Ecocert, avec le lancement de son référentiel "ESR - Equitable, Solidaire, Responsable" et Cosmébio qui a fait évoluer sa charte pour prendre en compte les questions éthiques et équitables sont dans la même logique.

Élargir l’offre

La Table Ronde « Parfums et Cosmétiques Équitables » avait pour objectifs principaux une meilleure compréhension du concept de commerce équitable et la mise en relation des acteurs engagés. Julie Stoll (Plateforme Française du Commerce Equitable - PFCE), Maud Reboul (L’Occitane en Provence), Patrick Collin (Golgemma), François-Patrick Sabater (Technico Flor), Jérôme Vaquier (Ecocert) ont présenté leurs actions dans ce domaine et échangé avec les marques et les parties prenantes réunies à cette occasion.

Parmi les priorités mises en avant par les différents protagonistes, la nécessité de développer l’offre est apparue au premier plan. Le marché des parfums et cosmétiques issus du commerce équitable reste encore très marginal en France et l’offre demeure confidentielle, contrairement au marché anglais tiré par des grandes marques dynamiques et par un engouement avéré des consommateurs.

Les différents participants ont cependant admis que les filières équitables demeurent encore peu nombreuses. La plus grande difficulté ne tenant pas tant aux surcoûts éventuels qu’au temps nécessaire pour véritablement structurer les filières et obtenir les qualités souhaitées. « Mais cette un démarche progressive, avec différents paliers, on n’est pas obligé de tout faire tout de suite, il faut s’engager dans une démarche de progrès avec une planification sur 2 ou 3 ans, » tempère Claudie Ravel, Directrice générale et responsable marketing de la société Guayapi, parmi les pionniers en France dans ce domaine.

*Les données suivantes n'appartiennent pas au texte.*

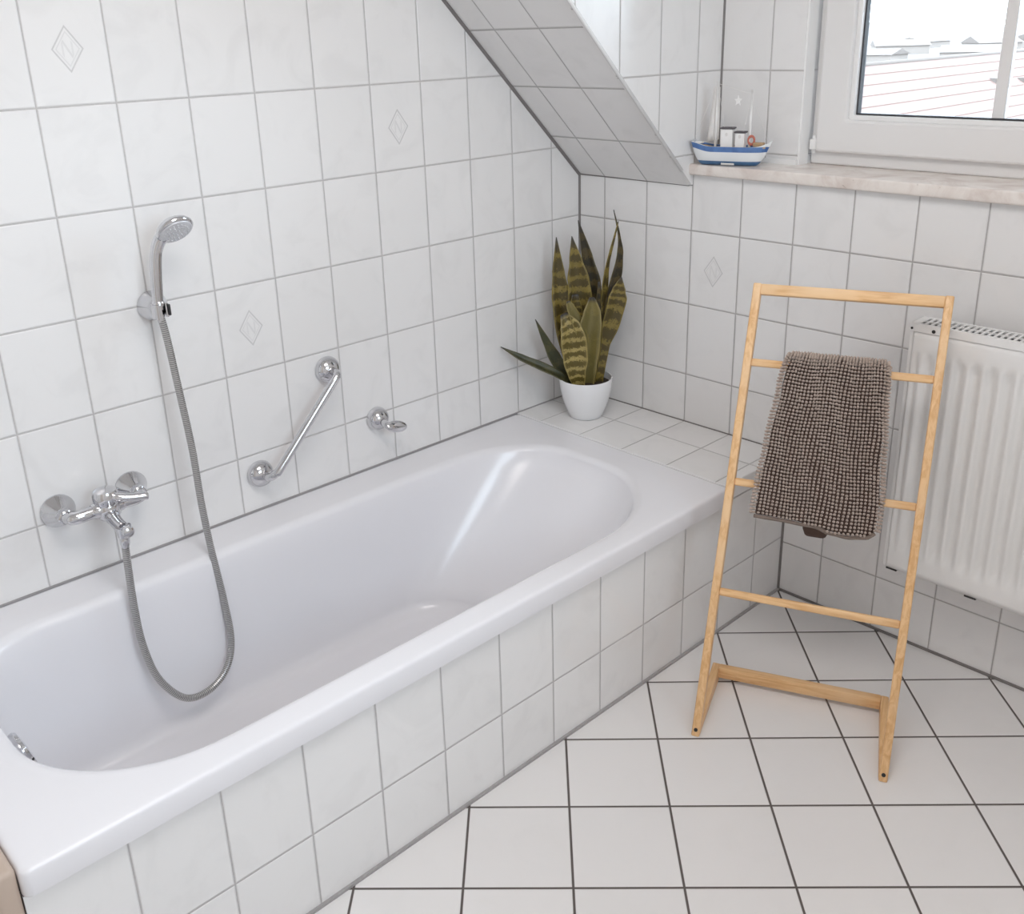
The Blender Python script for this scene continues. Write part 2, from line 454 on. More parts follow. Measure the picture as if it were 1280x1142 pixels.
link('gasket', ringframe(SX0 + .0885, SX1 - .0885, SZ0 + .0885, SZ1 - .0885, .005, .162, .180, 0), 'gasket', win)
link('pane', bbox(SX0 + .088, SX1 - .088, .172, .176, SZ0 + .088, SZ1 - .088, 0), 'glass', win)
link('muntin', bbox(1.070, 1.096, .166, .186, SZ0 + .089, SZ1 - .089, .003), 'upvc', win)
b = bmesh.new(); box(b, .6505, .6665, .134, .158, 1.170, 1.196); bevel(b, .003, 2)
lathe(b, (.657, .146, 1.162), (0, 0, 1), [(0, .005), (.042, .005)], 12)
link('hinge', b, 'trim_white', win, smooth=True, angle=35)
b = bmesh.new(); box(b, XC - .006, XD - .01, -.019, .300, 1.106, 1.134)
bevel(b, .005, 3)
link('window_sill', b, 'marble', win, smooth=True, angle=40)
b = bmesh.new(); box(b, XC + .002, WX0, YD - .004, YD + .004, 1.134, 1.147); 
link('sill_upstand', b, 'trim_white', win)

fill_win = bpy.data.objects.new('fill_window', None); COL.objects.link(fill_win); fill_win['kind'] = 'structure'  # invented opening, lets in sky light as side fill
fill_win.location = (XR, W2[1], 0); fill_win.rotation_euler = (0, 0, -PI / 2)
W2W = W2[1] - W2[0]
link('window_frame', ringframe(.004, W2W - .004, W2[2] + .004, W2[3] - .004, .05, .06, .12), 'upvc', fill_win)
link('sash', ringframe(.05, W2W - .05, W2[2] + .05, W2[3] - .05, .06, .045, .115), 'upvc', fill_win)
link('pane', bbox(.10, W2W - .10, .078, .082, W2[2] + .10, W2[3] - .10, 0), 'glass', fill_win)

# ------------------------------------------------------------------ bathtub
def rrect(x0, x1, y0, y1, rad, z, nc=14, ns=10):
    """rounded rectangle; rad: radii (rx,ry) for corners (x1,y0),(x1,y1),(x0,y1),(x0,y0)"""
    cs = [(x1, y0, -1, 1, -PI / 2), (x1, y1, -1, -1, 0), (x0, y1, 1, -1, PI / 2), (x0, y0, 1, 1, PI)]
    pts = []
    arcs = []
    for (cx, cy, sx, sy, a0), (rx, ry) in zip(cs, rad):
        ox, oy = cx + sx * rx, cy + sy * ry
        arcs.append([(ox + rx * math.cos(a0 + PI / 2 * k / nc), oy + ry * math.sin(a0 + PI / 2 * k / nc)) for k in range(nc + 1)])
    for i in range(4):
        pts += arcs[i]
        p, q = arcs[i][-1], arcs[(i + 1) % 4][0]
        pts += [(p[0] + (q[0] - p[0]) * k / ns, p[1] + (q[1] - p[1]) * k / ns) for k in range(1, ns)]
    return [Vector((x, y, z)) for x, y in pts]
def lerp(a, b, t): return [p.lerp(q, t) for p, q in zip(a, b)]
TX0, TX1, TY0, TY1 = .002, .748, -1.945, -.2745
rad_o = [(.014, .014)] * 4
rad_i = [(.24, .27), (.27, .30), (.20, .27), (.15, .17)]
def outer(z, ins): return rrect(TX0 + ins, TX1 - ins, TY0 + ins, TY1 - ins, rad_o, z)
def inner(z, ins): return rrect(.118 + ins, .688 - ins, -1.862 + ins, -.372 - ins, [(a - ins * .4, b - ins * .4) for a, b in rad_i], z)
floor_r = [(.10, .12), (.17, .16), (.17, .16), (.10, .12)]
def bottom(z, ins): return rrect(.178 + ins, .618 - ins, -1.775 + ins, -.735 - ins, floor_r, z)
R = [outer(.366, .010), outer(.366, .001), outer(.370, 0), outer(.402, 0), outer(.4065, .0008), outer(.4092, .0022), outer(.4108, .0045), outer(.4115, .008)]
R.append(outer(RIM, .013))
oo, ii = outer(RIM, .013), inner(RIM, -.012)
for t in (.33, .66): R.append(lerp(oo, ii, t))
R.append(ii)
for k in range(1, 7):                   # roll over the inner edge
    a = PI / 2 * k / 6 * .93
    R.append(inner(RIM - .020 * (1 - math.cos(a)), -.012 + .022 * math.sin(a)))
top = inner(RIM - .020, .012); bot = bottom(.085, -.030)
for t in (.08, .2, .35, .5, .65, .8, .92): R.append([Vector((*(p.lerp(q, t).xy), p.z + (q.z - p.z) * t)) for p, q in zip(top, bot)])
for k in range(0, 7):                   # fillet to the floor
    a = PI / 2 * k / 6
    R.append(bottom(.085 - .038 * math.sin(a), -.030 + .036 * (1 - math.cos(a))))
R.append(bottom(.0455, .06)); R.append(bottom(.044, .14))
b = bmesh.new(); rings(b, R, False, True)
bmesh.ops.recalc_face_normals(b, faces=b.faces)
tub = link('bathtub', b, 'enamel', smooth=True, angle=60)
tag(tub, 'white enamel bathtub set into the tiled surround along the left wall', 'bathtub')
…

D’où l’importance de fédérer toutes les parties prenantes et de développer les partenariats pour développer des programmes équitables. « En partageant notre expérience, nous espérons susciter l’intérêt d’autres opérateurs qui pourront également à leur tour travailler avec les producteurs que nous soutenons, les rendant ainsi moins dépendants de L’Occitane, » explique Maud Reboul.

Créer de la valeur

Une fois les filières mises en place, la création de valeur semble en revanche au rendez-vous. Notamment du fait d’une amélioration sensible de la qualité des matières produites, grâce au renforcement des liens et de la coopération avec les fournisseurs.

« Notre retour sur investissement -humain et financier- est bel et bien bénéficiaire pour les producteurs à Madagascar et pour Golgemma. C’est véritablement un cercle vertueux social, commercial et environnemental, » explique Patrick Collin, Directeur général de Golgemma, entreprise spécialisée dans la production et le négoce d’huiles essentielles bio, d’hydrolats et d’huiles de macération.

Même position pour François-Patrick Sabater, pour qui : « Le commerce équitable génère une réelle dynamique au sein de Technico Flor, mais aussi auprès de nos clients et fournisseurs. Cette démarche nous conduit à davantage de transparence et exalte notre créativité. Par ailleurs, notre engagement en faveur du développement durable s’est fortement enrichi. Pour preuve, l’ensemble de nos parfums peuvent aujourd’hui bénéficier d’excellentes huiles essentielles équitables. »

Une démarche qui devrait donc rapidement susciter davantage d’intérêt tant parmi les industriels que les consommateurs, même si comme le rappellent tout les parties prenantes, ce n’est pas une panacée universelle. En effet, par définition, les filières équitables ne concernent que certains producteurs et laissent les autres dans le cadre des échanges classiques.